In Shared Table: Regional Heroes, food functions as both metaphor and bridge. The stories culminate in bringing the featured families together around a shared table, transforming what begins as a documentary about migration into something larger—a meditation on community itself.

By the time this gathering occurs, the audience understands what each participant has carried with them and what they have overcome. The shared meal becomes a celebration not merely of diversity but of coexistence. It suggests that societies thrive not when differences disappear but when they are welcomed.

In a world increasingly divided by identity politics, nationalism and suspicion of the "other," this is a radical and necessary proposition.

Lessons For India

As the credits rolled, I found myself wishing that every bureaucrat, policymaker and government official involved in immigration management in India could watch this film.

Not because it offers policy prescriptions. It does not. What it offers instead is something more fundamental: perspective.

The documentary reminds us that every immigration file represents a human life. Every application carries a story. Every family seeking acceptance wants what families everywhere want—security, opportunity, dignity and hope.

Whatever one's political views on immigration, surely these basic truths should remain non-negotiable. The challenge for governments is not merely managing migration. It is managing migration while preserving humanity. Shared Table: Regional Heroes demonstrates what becomes possible when empathy informs policy and when communities choose inclusion over suspicion.

The Shared Table Continued

Appropriately enough, the evening did not end when the film did.

Following the screening, a small group of us gathered with Nandita Chakraborty, Niru Tripathi and cinematographer Sam Thang Man at Malido Café & Apero in the Kala Ghoda Arts District. Hosted by Australian Deputy Consul General Christian Jack and thoughtfully brought together by Maithili Jhaveri, filmmaker Anupama Bose and the indefatigable Mauli Singh, the dinner felt like a continuation of the film itself.

Over the course of more than four hours, we shared stories, laughter and reflections around a magnificent seven-course Parsi meal. Chef Jay Bhat personally guided us through each course, explaining not only the dishes but also the history of the 120-year-old heritage building that houses the restaurant. From the fragrant Berry Pulao to the exquisite Patrani Ni Macchi and a succession of memorable desserts culminating in an unforgettable homemade orange cake, every course became part of a larger conversation about culture, memory and belonging.

Around the table sat people from different countries, different communities and different parts of India.
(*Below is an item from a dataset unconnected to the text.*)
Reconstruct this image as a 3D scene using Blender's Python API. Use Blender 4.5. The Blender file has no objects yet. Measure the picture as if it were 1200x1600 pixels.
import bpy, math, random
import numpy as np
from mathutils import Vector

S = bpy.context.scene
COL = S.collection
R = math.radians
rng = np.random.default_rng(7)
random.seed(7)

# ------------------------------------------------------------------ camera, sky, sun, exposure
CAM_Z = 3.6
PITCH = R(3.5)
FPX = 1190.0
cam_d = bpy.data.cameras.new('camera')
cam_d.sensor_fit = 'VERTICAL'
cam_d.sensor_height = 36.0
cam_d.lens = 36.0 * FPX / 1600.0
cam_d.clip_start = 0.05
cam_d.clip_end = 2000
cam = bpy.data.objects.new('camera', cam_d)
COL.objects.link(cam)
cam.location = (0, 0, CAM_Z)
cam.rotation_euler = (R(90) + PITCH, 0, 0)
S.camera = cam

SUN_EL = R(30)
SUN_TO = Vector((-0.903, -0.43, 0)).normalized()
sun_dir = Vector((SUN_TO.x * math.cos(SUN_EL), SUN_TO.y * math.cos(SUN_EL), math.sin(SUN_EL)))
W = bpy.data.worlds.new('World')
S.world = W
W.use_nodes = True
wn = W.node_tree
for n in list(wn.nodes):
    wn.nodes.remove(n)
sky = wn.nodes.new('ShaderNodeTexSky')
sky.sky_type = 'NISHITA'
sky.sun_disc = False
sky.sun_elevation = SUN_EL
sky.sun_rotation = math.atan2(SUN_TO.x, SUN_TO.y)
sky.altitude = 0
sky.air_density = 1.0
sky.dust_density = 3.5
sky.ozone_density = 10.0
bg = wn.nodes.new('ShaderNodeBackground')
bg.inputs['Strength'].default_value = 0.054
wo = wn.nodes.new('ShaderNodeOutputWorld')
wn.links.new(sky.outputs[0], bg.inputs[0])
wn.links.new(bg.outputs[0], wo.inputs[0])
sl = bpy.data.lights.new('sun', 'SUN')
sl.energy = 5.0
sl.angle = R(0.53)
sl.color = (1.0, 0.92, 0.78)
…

There was the ever-insightful Meenakshi Shedde and the wonderful Alaka Sahani. There was the warm and encouraging Shashi Bala, Business Head of BMC Mumbai, whose commitment to supporting arts and culture is deeply appreciated by practitioners across the city. There were filmmakers, writers, administrators and cultural workers, all bringing their own histories and perspectives to the evening.

And suddenly the central idea of the film felt vividly alive before us. A shared table. Different people. Different journeys. Different cultures. One conversation.

As I left that night carrying a small parcel of orange cake home with me, I realised that what I was really carrying was the enduring message of the film itself: that understanding begins when we sit together long enough to listen to one another.

In a world increasingly defined by borders, Shared Table: Regional Heroes reminds us of something far older and far more important than citizenship.